Written problem: Reproduce every entry exactly and leave its pictures out.

Dataset excerpts:

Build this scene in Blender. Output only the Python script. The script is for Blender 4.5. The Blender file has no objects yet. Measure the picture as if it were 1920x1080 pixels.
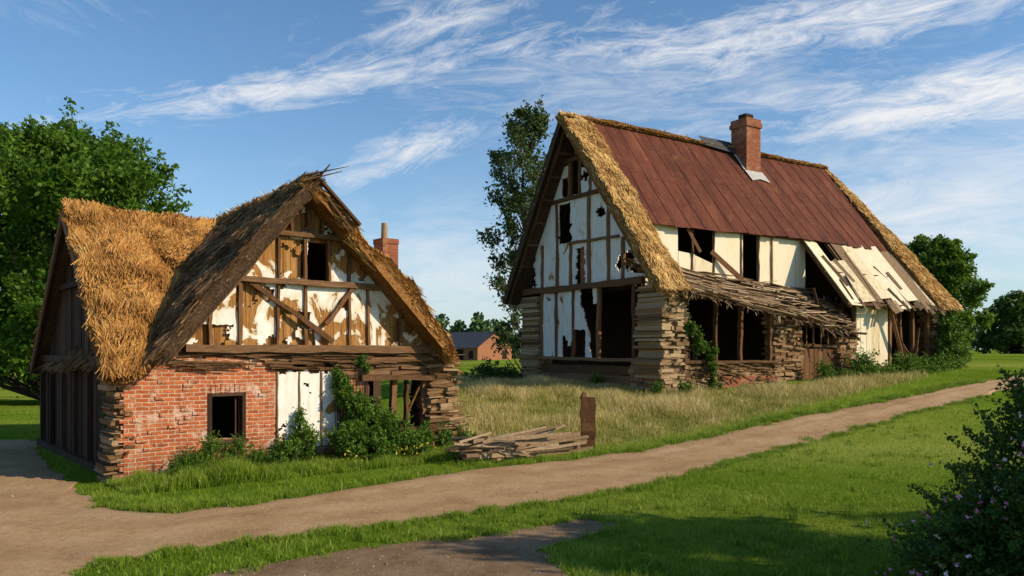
import bpy, math, random
import numpy as np
from mathutils import Vector, Matrix, noise
random.seed(7); rng=np.random.default_rng(7)
scene=bpy.context.scene
R=random.uniform

# ------------------------------------------------------------------ terrain
def S(t):
    t=np.clip(t,0,1); return t*t*(3-2*t)
def g(x,y):
    x=np.asarray(x,float); y=np.asarray(y,float)
    q=x/(np.maximum(y,0)+5)
    return (1.1*S((y-18)/14)*S((q+.3)/.3)+.9*S((q-.1)/.4)*S((y-20)/30)
            -1.8*S((-q-.15)/.3)*S((y-25)/60))
def gz(x,y): return float(g(x,y))

# ------------------------------------------------------------------ materials
class NT:
    def __init__(s,tree): s.t=tree
    def n(s,typ,**kw):
        nd=s.t.nodes.new(typ)
        for k,v in kw.items(): setattr(nd,k,v)
        return nd
    def link(s,a,b): s.t.links.new(a,b)
    def val(s,sock,v):
        if isinstance(v,(int,float)): sock.default_value=v
        else: s.link(v,sock)
    def m(s,op,a,b=0.0,c=None,clamp=False):
        nd=s.n('ShaderNodeMath',operation=op,use_clamp=clamp)
        s.val(nd.inputs[0],a); s.val(nd.inputs[1],b)
        if c is not None: s.val(nd.inputs[2],c)
        return nd.outputs[0]
    def mix(s,f,a,b,typ='MIX'):
        nd=s.n('ShaderNodeMixRGB',blend_type=typ); s.val(nd.inputs[0],f)
        for i,v in ((1,a),(2,b)):
            if isinstance(v,tuple): nd.inputs[i].default_value=(*v,1) if len(v)==3 else v
            else: s.link(v,nd.inputs[i])
        return nd.outputs[0]
    def ramp(s,f,cols,pos=None,interp='LINEAR'):
        nd=s.n('ShaderNodeValToRGB'); cr=nd.color_ramp; cr.interpolation=interp
        n=len(cols); pos=pos or [i/(n-1) for i in range(n)]
        while len(cr.elements)<n: cr.elements.new(.5)
        for e,c,p in zip(cr.elements,cols,pos):
            e.position=p; e.color=(*c,1) if isinstance(c,tuple) else (c,c,c,1)
        s.link(f,nd.inputs[0]); return nd.outputs[0]
    def noise(s,vec,scale,detail=6,rough=.6,dist=0.0):
        nd=s.n('ShaderNodeTexNoise'); nd.inputs['Scale'].default_value=scale
        nd.inputs['Detail'].default_value=detail; nd.inputs['Roughness'].default_value=rough
        nd.inputs['Distortion'].default_value=dist
        s.link(vec,nd.inputs['Vector']); return nd.outputs[0]
    def mapv(s,vec,scale=(1,1,1),rot=(0,0,0),loc=(0,0,0)):
        nd=s.n('ShaderNodeMapping'); nd.inputs['Scale'].default_value=scale
        nd.inputs['Rotation'].default_value=rot; nd.inputs['Location'].default_value=loc
        s.link(vec,nd.inputs[0]); return nd.outputs[0]

def newmat(name):
    m=bpy.data.materials.new(name); m.use_nodes=True
    t=m.node_tree; nt=NT(t); b=t.nodes['Principled BSDF']
    b.inputs['Specular IOR Level'].default_value=.15
    return m,nt,b
def bump(nt,b,h,strength=.4,dist=.02):
    bn=nt.n('ShaderNodeBump'); bn.inputs['Strength'].default_value=strength
    bn.inputs['Distance'].default_value=dist
    nt.link(h,bn.inputs['Height']); nt.link(bn.outputs[0],b.inputs['Normal'])
def mk(name,cols,scale=(1,1,1),ns=5,rndw=.5,rough=.9,bp=.4,bd=.02,detail=6,pos=None):
    m,nt,b=newmat(name)
    tc=nt.n('ShaderNodeTexCoord').outputs['Object']
    at=nt.n('ShaderNodeAttribute',attribute_name='rnd').outputs['Fac']
    v=nt.mapv(tc,scale); n1=nt.noise(v,ns,detail,.65)
    n2=nt.ramp(n1,[0.,1.],[.3,.7])
    f=nt.m('ADD',nt.m('MULTIPLY',n2,1-rndw),nt.m('MULTIPLY',at,rndw))
    nt.link(nt.ramp(f,cols,pos),b.inputs['Base Color'])
    b.inputs['Roughness'].default_value=rough
    if bp: bump(nt,b,n1,bp,bd)
    return m

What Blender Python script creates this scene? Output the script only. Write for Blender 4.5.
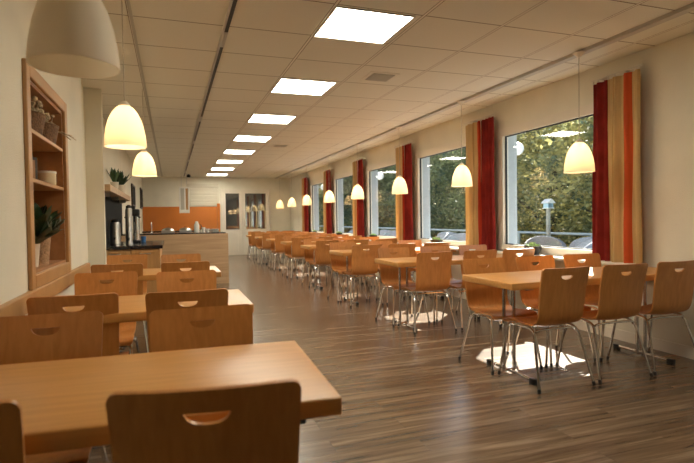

Result:
Build this scene in Blender. Output only the Python script. The script is for Blender 4.5. The Blender file has no objects yet. Measure the picture as if it were 1920x1080 pixels.
import bpy, math, random
import numpy as np
from mathutils import Vector, Matrix, noise
random.seed(7); rng=np.random.default_rng(7)
scene=bpy.context.scene
R=random.uniform

# ------------------------------------------------------------------ terrain
def S(t):
    t=np.clip(t,0,1); return t*t*(3-2*t)
def g(x,y):
    x=np.asarray(x,float); y=np.asarray(y,float)
    q=x/(np.maximum(y,0)+5)
    return (1.1*S((y-18)/14)*S((q+.3)/.3)+.9*S((q-.1)/.4)*S((y-20)/30)
            -1.8*S((-q-.15)/.3)*S((y-25)/60))
def gz(x,y): return float(g(x,y))

# ------------------------------------------------------------------ materials
class NT:
    def __init__(s,tree): s.t=tree
    def n(s,typ,**kw):
        nd=s.t.nodes.new(typ)
        for k,v in kw.items(): setattr(nd,k,v)
        return nd
    def link(s,a,b): s.t.links.new(a,b)
    def val(s,sock,v):
        if isinstance(v,(int,float)): sock.default_value=v
        else: s.link(v,sock)
    def m(s,op,a,b=0.0,c=None,clamp=False):
        nd=s.n('ShaderNodeMath',operation=op,use_clamp=clamp)
        s.val(nd.inputs[0],a); s.val(nd.inputs[1],b)
        if c is not None: s.val(nd.inputs[2],c)
        return nd.outputs[0]
    def mix(s,f,a,b,typ='MIX'):
        nd=s.n('ShaderNodeMixRGB',blend_type=typ); s.val(nd.inputs[0],f)
        for i,v in ((1,a),(2,b)):
            if isinstance(v,tuple): nd.inputs[i].default_value=(*v,1) if len(v)==3 else v
            else: s.link(v,nd.inputs[i])
        return nd.outputs[0]
    def ramp(s,f,cols,pos=None,interp='LINEAR'):
        nd=s.n('ShaderNodeValToRGB'); cr=nd.color_ramp; cr.interpolation=interp
        n=len(cols); pos=pos or [i/(n-1) for i in range(n)]
        while len(cr.elements)<n: cr.elements.new(.5)
        for e,c,p in zip(cr.elements,cols,pos):
            e.position=p; e.color=(*c,1) if isinstance(c,tuple) else (c,c,c,1)
        s.link(f,nd.inputs[0]); return nd.outputs[0]
    def noise(s,vec,scale,detail=6,rough=.6,dist=0.0):
        nd=s.n('ShaderNodeTexNoise'); nd.inputs['Scale'].default_value=scale
        nd.inputs['Detail'].default_value=detail; nd.inputs['Roughness'].default_value=rough
        nd.inputs['Distortion'].default_value=dist
        s.link(vec,nd.inputs['Vector']); return nd.outputs[0]
    def mapv(s,vec,scale=(1,1,1),rot=(0,0,0),loc=(0,0,0)):
        nd=s.n('ShaderNodeMapping'); nd.inputs['Scale'].default_value=scale
        nd.inputs['Rotation'].default_value=rot; nd.inputs['Location'].default_value=loc
        s.link(vec,nd.inputs[0]); return nd.outputs[0]

def newmat(name):
    m=bpy.data.materials.new(name); m.use_nodes=True
    t=m.node_tree; nt=NT(t); b=t.nodes['Principled BSDF']
    b.inputs['Specular IOR Level'].default_value=.15
    return m,nt,b
def bump(nt,b,h,strength=.4,dist=.02):
    bn=nt.n('ShaderNodeBump'); bn.inputs['Strength'].default_value=strength
    bn.inputs['Distance'].default_value=dist
    nt.link(h,bn.inputs['Height']); nt.link(bn.outputs[0],b.inputs['Normal'])
def mk(name,cols,scale=(1,1,1),ns=5,rndw=.5,rough=.9,bp=.4,bd=.02,detail=6,pos=None):
    m,nt,b=newmat(name)
    tc=nt.n('ShaderNodeTexCoord').outputs['Object']
    at=nt.n('ShaderNodeAttribute',attribute_name='rnd').outputs['Fac']
    v=nt.mapv(tc,scale); n1=nt.noise(v,ns,detail,.65)
    n2=nt.ramp(n1,[0.,1.],[.3,.7])
    f=nt.m('ADD',nt.m('MULTIPLY',n2,1-rndw),nt.m('MULTIPLY',at,rndw))
    nt.link(nt.ramp(f,cols,pos),b.inputs['Base Color'])
    b.inputs['Roughness'].default_value=rough
    if bp: bump(nt,b,n1,bp,bd)
    return m

What Blender Python script creates this scene? Output the script only. Write for Blender 4.5.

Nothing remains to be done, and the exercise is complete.